Copy out the listing in full, exactly as written, but not its pictures.

-- Data block start --

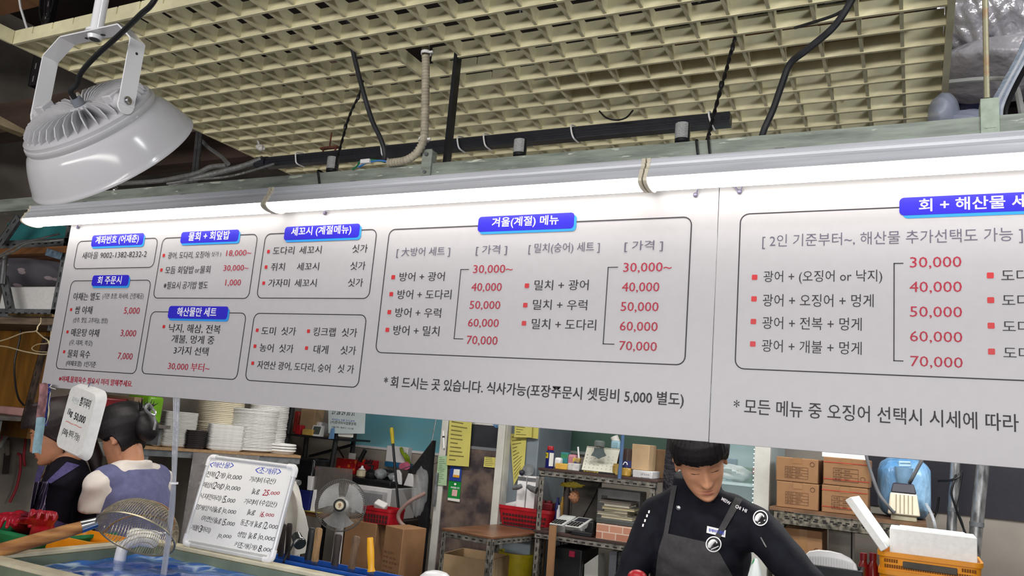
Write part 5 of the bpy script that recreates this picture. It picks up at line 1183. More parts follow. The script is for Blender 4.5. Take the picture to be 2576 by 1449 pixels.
pbox('gift_box', 'taller red patterned box right of the open-lidded one', 'box', (897, 1156, 930, 1205), 5.48, .12, giftm, z0=gz0)
sh_ = obj('wall_ledge', MB().bx(P(838, 1190, 5.5).x, P(940, 1190, 5.5).x, 5.44, 5.849, gz0 - .02, gz0 - .001), BEN, None, 'dark wall ledge holding the red patterned boxes', 'ledge')
pbox('card_box', 'little white card standing in the open red box', 'card', (877, 1140, 893, 1156), 5.56, .01, PAPER, z0=P(885, 1156, 5.56).z - .002, bev=0)
t_ = thing('knife_block', 'dark knife block with black handles on the ledge end', 'knife block', P(920, 1180, 5.46)); c = P(918, 1160, 5.46)
obj('handle', MB().tube([P(905, 1160, 5.46), P(919, 1132, 5.46)], .018, 8), BLACK, t_); obj('block', MB().hexa([P(898, 1172, 5.44), P(934, 1168, 5.44), P(934, 1190, 5.44), P(900, 1192, 5.44)], [p + V((0, .03, 0)) for p in (P(898, 1172, 5.44), P(934, 1168, 5.44), P(934, 1190, 5.44), P(900, 1192, 5.44))]), DRED, t_)
for k in range(4): obj('small_handle', MB().tube([P(918 + k * 5, 1168, 5.455), P(923 + k * 5, 1156 + (k % 2) * 2, 5.455)], .006, 6), BLACK, t_)
c = P(932, 1212, 5.4); t_ = thing('pump_bottle', 'squat black pump bottle on the microwave tray', 'bottle', V((c.x, c.y, PT))); hh = P(932, 1170, 5.4).z - PT
obj('body', MB().lathe([(.045, 0), (.052, .01), (.052, hh * .45), (.03, hh * .62), (.014, hh * .68)], (c.x, c.y, PT), None, 20), BLACK, t_); obj('pump', MB().cyl((c.x, c.y, PT + hh * .66), (c.x, c.y, PT + hh * .95), .010).bx(c.x - .035, c.x + .012, c.y - .008, c.y + .008, PT + hh * .9, PT + hh), BLACK, t_)
c = P(908, 1205, 5.36); t_ = thing('kettle', 'cream and steel kettle with white lid on the microwave tray', 'kettle', V((c.x, c.y, PT)))
obj('body', MB().lathe([(.03, 0), (.042, .012), (.040, .05), (.02, .06), (0, .064)], (c.x, c.y, PT), None, 20), M('cream_enamel', (206, 196, 168), .3), t_); obj('lid', MB().lathe([(.03, .061), (.012, .074), (.008, .09), (0, .092)], (c.x, c.y, PT), None, 16), WPLAS, t_)
for px, r, lab in (((958, 1186), (.055, .05, .04), 'crumpled clear plastic bag on the microwave tray'), ((990, 1204), (.05, .04, .03), 'pale blue plastic bag on the tray end')):
    o = obj('plastic_bag', lumpy(P(*px, 5.42), r, px[0], .18, 22, 14), CLEAR, None, lab, 'plastic bag'); o.location.z = PT
o = obj('black_cloth', lumpy(P(970, 1206, 5.5), (.07, .05, .04), 8, .12, 22, 14), BLACK, None, 'bunched black cloth beside the pump bottle', 'cloth'); o.location.z = PT
# wall shelf with white box, brush and tape roll
t_ = obj('white_case', MB().bx(*rect(958, 1122, 1013, 1166, 5.7)[:2], 5.77, 5.845, *rect(958, 1122, 1013, 1164, 5.7)[2:]), WPLAS, None, 'white plastic case with a blue base on back wall', 'case', bev=.008)
x0, x1, a, b = rect(956, 1164, 1014, 1176, 5.7); obj('blue_base', MB().bx(x0, x1, 5.765, 5.849, a, b), M('case_blue', (40, 110, 160), .4), t_)
t_ = thing('green_shears', 'lime green handled shears hung beside the white case', 'shears', P(1018, 1160, 5.7))
obj('handle', MB().tube(spline([P(1009, 1128, 5.75), P(1012, 1138, 5.72), P(1020, 1150, 5.72), P(1026, 1166, 5.75)]), .014, 8).tube(spline([P(1017, 1142, 5.74), P(1026, 1150, 5.72), P(1030, 1166, 5.75)]), .012, 8), M('lime_handle', (150, 180, 40), .4), t_); obj('peg', MB().tube([P(1014, 1140, 5.72), P(1014, 1140, 5.72) + V((0, YB - 5.72, 0))], .004, 6), STEEL, t_)
t_ = obj('tape_roll', MB().tube([P(1022, 1172, 5.72), P(1022, 1172, 5.84)], .033, 20), M('pink_tape', (210, 90, 130), .4), None, 'pink tape roll on the wall right of white case', 'tape'); obj('second_roll', MB().tube([P(1012, 1173, 5.70), P(1012, 1173, 5.845)], .028, 20), M('rose_tape', (196, 76, 116), .4), t_)
# mop
t_ = thing('floor_squeegee', 'long black stick with a yellow grip leaning before the poster', 'mop', V((P(1001, 1262, 5.15).x, 5.15, 0)))
a_, b_ = P(985, 1076, 5.15), P(1001, 1262, 5.15); e_ = b_ + (b_ - a_) * ((0 - b_.z) / (b_ - a_).z)
obj('stick', MB().tube([a_.lerp(b_, .1), b_ , V((e_.x, e_.y, 0.0))], .010, 8), BLKMET, t_); obj('grip', MB().tube([a_, a_.lerp(b_, .04), a_.lerp(b_, .22)], [.012, .016, .013], 10), M('yellow_grip', (196, 176, 40), .5), t_)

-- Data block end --

Answer for this exercise:
Write part 5 of the bpy script that recreates this picture. It picks up at line 1183. More parts follow. The script is for Blender 4.5. Take the picture to be 2576 by 1449 pixels.
pbox('gift_box', 'taller red patterned box right of the open-lidded one', 'box', (897, 1156, 930, 1205), 5.48, .12, giftm, z0=gz0)
sh_ = obj('wall_ledge', MB().bx(P(838, 1190, 5.5).x, P(940, 1190, 5.5).x, 5.44, 5.849, gz0 - .02, gz0 - .001), BEN, None, 'dark wall ledge holding the red patterned boxes', 'ledge')
pbox('card_box', 'little white card standing in the open red box', 'card', (877, 1140, 893, 1156), 5.56, .01, PAPER, z0=P(885, 1156, 5.56).z - .002, bev=0)
t_ = thing('knife_block', 'dark knife block with black handles on the ledge end', 'knife block', P(920, 1180, 5.46)); c = P(918, 1160, 5.46)
obj('handle', MB().tube([P(905, 1160, 5.46), P(919, 1132, 5.46)], .018, 8), BLACK, t_); obj('block', MB().hexa([P(898, 1172, 5.44), P(934, 1168, 5.44), P(934, 1190, 5.44), P(900, 1192, 5.44)], [p + V((0, .03, 0)) for p in (P(898, 1172, 5.44), P(934, 1168, 5.44), P(934, 1190, 5.44), P(900, 1192, 5.44))]), DRED, t_)
for k in range(4): obj('small_handle', MB().tube([P(918 + k * 5, 1168, 5.455), P(923 + k * 5, 1156 + (k % 2) * 2, 5.455)], .006, 6), BLACK, t_)
c = P(932, 1212, 5.4); t_ = thing('pump_bottle', 'squat black pump bottle on the microwave tray', 'bottle', V((c.x, c.y, PT))); hh = P(932, 1170, 5.4).z - PT
obj('body', MB().lathe([(.045, 0), (.052, .01), (.052, hh * .45), (.03, hh * .62), (.014, hh * .68)], (c.x, c.y, PT), None, 20), BLACK, t_); obj('pump', MB().cyl((c.x, c.y, PT + hh * .66), (c.x, c.y, PT + hh * .95), .010).bx(c.x - .035, c.x + .012, c.y - .008, c.y + .008, PT + hh * .9, PT + hh), BLACK, t_)
c = P(908, 1205, 5.36); t_ = thing('kettle', 'cream and steel kettle with white lid on the microwave tray', 'kettle', V((c.x, c.y, PT)))
obj('body', MB().lathe([(.03, 0), (.042, .012), (.040, .05), (.02, .06), (0, .064)], (c.x, c.y, PT), None, 20), M('cream_enamel', (206, 196, 168), .3), t_); obj('lid', MB().lathe([(.03, .061), (.012, .074), (.008, .09), (0, .092)], (c.x, c.y, PT), None, 16), WPLAS, t_)
for px, r, lab in (((958, 1186), (.055, .05, .04), 'crumpled clear plastic bag on the microwave tray'), ((990, 1204), (.05, .04, .03), 'pale blue plastic bag on the tray end')):
    o = obj('plastic_bag', lumpy(P(*px, 5.42), r, px[0], .18, 22, 14), CLEAR, None, lab, 'plastic bag'); o.location.z = PT
o = obj('black_cloth', lumpy(P(970, 1206, 5.5), (.07, .05, .04), 8, .12, 22, 14), BLACK, None, 'bunched black cloth beside the pump bottle', 'cloth'); o.location.z = PT
# wall shelf with white box, brush and tape roll
t_ = obj('white_case', MB().bx(*rect(958, 1122, 1013, 1166, 5.7)[:2], 5.77, 5.845, *rect(958, 1122, 1013, 1164, 5.7)[2:]), WPLAS, None, 'white plastic case with a blue base on back wall', 'case', bev=.008)
x0, x1, a, b = rect(956, 1164, 1014, 1176, 5.7); obj('blue_base', MB().bx(x0, x1, 5.765, 5.849, a, b), M('case_blue', (40, 110, 160), .4), t_)
t_ = thing('green_shears', 'lime green handled shears hung beside the white case', 'shears', P(1018, 1160, 5.7))
obj('handle', MB().tube(spline([P(1009, 1128, 5.75), P(1012, 1138, 5.72), P(1020, 1150, 5.72), P(1026, 1166, 5.75)]), .014, 8).tube(spline([P(1017, 1142, 5.74), P(1026, 1150, 5.72), P(1030, 1166, 5.75)]), .012, 8), M('lime_handle', (150, 180, 40), .4), t_); obj('peg', MB().tube([P(1014, 1140, 5.72), P(1014, 1140, 5.72) + V((0, YB - 5.72, 0))], .004, 6), STEEL, t_)
t_ = obj('tape_roll', MB().tube([P(1022, 1172, 5.72), P(1022, 1172, 5.84)], .033, 20), M('pink_tape', (210, 90, 130), .4), None, 'pink tape roll on the wall right of white case', 'tape'); obj('second_roll', MB().tube([P(1012, 1173, 5.70), P(1012, 1173, 5.845)], .028, 20), M('rose_tape', (196, 76, 116), .4), t_)
# mop
t_ = thing('floor_squeegee', 'long black stick with a yellow grip leaning before the poster', 'mop', V((P(1001, 1262, 5.15).x, 5.15, 0)))
a_, b_ = P(985, 1076, 5.15), P(1001, 1262, 5.15); e_ = b_ + (b_ - a_) * ((0 - b_.z) / (b_ - a_).z)
obj('stick', MB().tube([a_.lerp(b_, .1), b_ , V((e_.x, e_.y, 0.0))], .010, 8), BLKMET, t_); obj('grip', MB().tube([a_, a_.lerp(b_, .04), a_.lerp(b_, .22)], [.012, .016, .013], 10), M('yellow_grip', (196, 176, 40), .5), t_)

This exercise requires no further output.